All recipes are, in some way, an exploration of the link between food and memory. - Yotam Ottolenghi  

There are things that remind me, tugging me into the past, the scent of homemade bread and oatmeal cookies, the taste of sun ripened tomatoes still hot from the summer garden. These things tell me who I am, help to define my childhood, sticking pieces of me together, white gravy filling the spaces around my heart. Maybe not healthy but very, very good. 

I cook from memory. Sometimes I look up a new recipe, add it to the crowd of instructions spinning around in my head, but after I’ve cooked it once I rarely refer to it again.
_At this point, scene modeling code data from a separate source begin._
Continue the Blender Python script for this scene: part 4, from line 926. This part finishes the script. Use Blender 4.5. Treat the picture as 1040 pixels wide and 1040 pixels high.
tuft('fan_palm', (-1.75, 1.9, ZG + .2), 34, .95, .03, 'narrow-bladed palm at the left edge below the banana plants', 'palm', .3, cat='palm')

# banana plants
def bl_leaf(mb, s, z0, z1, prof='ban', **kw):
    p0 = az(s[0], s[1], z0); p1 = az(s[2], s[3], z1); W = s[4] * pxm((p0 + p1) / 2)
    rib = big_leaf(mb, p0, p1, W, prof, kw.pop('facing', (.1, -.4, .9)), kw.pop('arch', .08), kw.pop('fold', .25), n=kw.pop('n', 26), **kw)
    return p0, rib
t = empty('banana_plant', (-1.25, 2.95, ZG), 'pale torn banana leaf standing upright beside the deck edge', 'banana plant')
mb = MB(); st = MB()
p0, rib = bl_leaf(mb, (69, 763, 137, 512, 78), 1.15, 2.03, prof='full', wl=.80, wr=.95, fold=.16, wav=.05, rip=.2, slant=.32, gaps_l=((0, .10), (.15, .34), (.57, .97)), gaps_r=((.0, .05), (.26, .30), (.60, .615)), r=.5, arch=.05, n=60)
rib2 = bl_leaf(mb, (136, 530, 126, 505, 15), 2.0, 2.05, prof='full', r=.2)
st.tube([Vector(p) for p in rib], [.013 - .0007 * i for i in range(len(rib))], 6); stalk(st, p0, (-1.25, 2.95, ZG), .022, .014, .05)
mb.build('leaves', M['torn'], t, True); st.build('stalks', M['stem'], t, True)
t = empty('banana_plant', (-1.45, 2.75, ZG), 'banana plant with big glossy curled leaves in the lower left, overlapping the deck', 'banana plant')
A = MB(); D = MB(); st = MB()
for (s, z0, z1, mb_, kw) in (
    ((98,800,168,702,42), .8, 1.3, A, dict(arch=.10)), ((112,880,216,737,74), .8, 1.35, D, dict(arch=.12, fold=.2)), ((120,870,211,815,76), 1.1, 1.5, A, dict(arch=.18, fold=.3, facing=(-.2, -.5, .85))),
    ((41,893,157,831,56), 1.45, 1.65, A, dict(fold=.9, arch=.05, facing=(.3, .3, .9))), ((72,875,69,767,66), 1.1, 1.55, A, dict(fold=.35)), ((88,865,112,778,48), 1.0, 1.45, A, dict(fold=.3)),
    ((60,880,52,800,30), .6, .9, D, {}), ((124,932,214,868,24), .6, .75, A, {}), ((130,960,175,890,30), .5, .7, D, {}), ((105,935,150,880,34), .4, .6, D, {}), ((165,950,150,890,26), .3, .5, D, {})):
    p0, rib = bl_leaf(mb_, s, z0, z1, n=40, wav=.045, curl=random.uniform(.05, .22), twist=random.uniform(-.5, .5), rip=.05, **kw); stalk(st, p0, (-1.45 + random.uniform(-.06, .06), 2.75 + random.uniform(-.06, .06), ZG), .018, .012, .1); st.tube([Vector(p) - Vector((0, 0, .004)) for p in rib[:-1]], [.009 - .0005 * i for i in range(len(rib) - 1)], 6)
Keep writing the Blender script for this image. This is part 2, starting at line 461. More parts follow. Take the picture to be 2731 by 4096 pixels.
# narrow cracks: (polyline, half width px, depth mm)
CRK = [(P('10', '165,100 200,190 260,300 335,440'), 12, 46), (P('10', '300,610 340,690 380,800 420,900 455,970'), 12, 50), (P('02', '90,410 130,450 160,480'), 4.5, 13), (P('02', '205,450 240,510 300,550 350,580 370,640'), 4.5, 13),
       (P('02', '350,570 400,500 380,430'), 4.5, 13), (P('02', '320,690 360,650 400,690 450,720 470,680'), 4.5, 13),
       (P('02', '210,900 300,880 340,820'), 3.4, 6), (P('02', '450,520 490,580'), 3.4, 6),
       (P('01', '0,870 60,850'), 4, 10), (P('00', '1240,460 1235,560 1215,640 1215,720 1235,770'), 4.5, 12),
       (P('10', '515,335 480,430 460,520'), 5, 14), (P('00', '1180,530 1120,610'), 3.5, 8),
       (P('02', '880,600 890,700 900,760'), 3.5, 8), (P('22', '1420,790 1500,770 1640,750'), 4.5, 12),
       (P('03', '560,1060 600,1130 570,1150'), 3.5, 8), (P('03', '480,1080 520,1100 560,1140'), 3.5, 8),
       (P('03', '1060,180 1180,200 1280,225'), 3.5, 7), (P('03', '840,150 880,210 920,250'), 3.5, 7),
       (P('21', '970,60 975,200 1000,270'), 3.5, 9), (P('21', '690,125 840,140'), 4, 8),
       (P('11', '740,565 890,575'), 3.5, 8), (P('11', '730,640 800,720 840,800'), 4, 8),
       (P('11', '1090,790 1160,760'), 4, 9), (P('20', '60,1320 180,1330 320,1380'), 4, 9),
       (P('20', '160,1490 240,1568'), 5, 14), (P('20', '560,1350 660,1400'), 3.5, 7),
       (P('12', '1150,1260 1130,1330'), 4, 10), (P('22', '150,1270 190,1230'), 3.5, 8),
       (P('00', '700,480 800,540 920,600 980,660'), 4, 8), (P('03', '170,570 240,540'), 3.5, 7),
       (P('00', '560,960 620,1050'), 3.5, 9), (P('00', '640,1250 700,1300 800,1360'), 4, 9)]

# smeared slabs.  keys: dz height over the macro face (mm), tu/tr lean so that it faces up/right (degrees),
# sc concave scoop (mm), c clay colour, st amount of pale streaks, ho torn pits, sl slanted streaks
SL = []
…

I cook things from childhood, seeing my great grandmother and mom at the stove, listening to the sizzle in the pan. Over the years Thai and Indian curries, spicy  boiled peanuts from the Deep South, Spanish cheeses and olives have joined the rotation, pomegranates and citrus fruit, reminding us of the countries we’ve lived in and loved, reinforcing memory; sweet tea and white gravy, chicken tikka masla and naan, peanut butter cookies and German chocolate cake.

Over time I've cobbled together my own menu, things that come from neither family or friends, recipes pulled from books or Pinterest at 2AM. Sometimes I wonder what it is my kids will remember when they're older, what dinner will they take with them when they go? I promise not to laugh if one of them calls after they've burned dinner beyond recognition and set the smoke alarm off. We've all been there.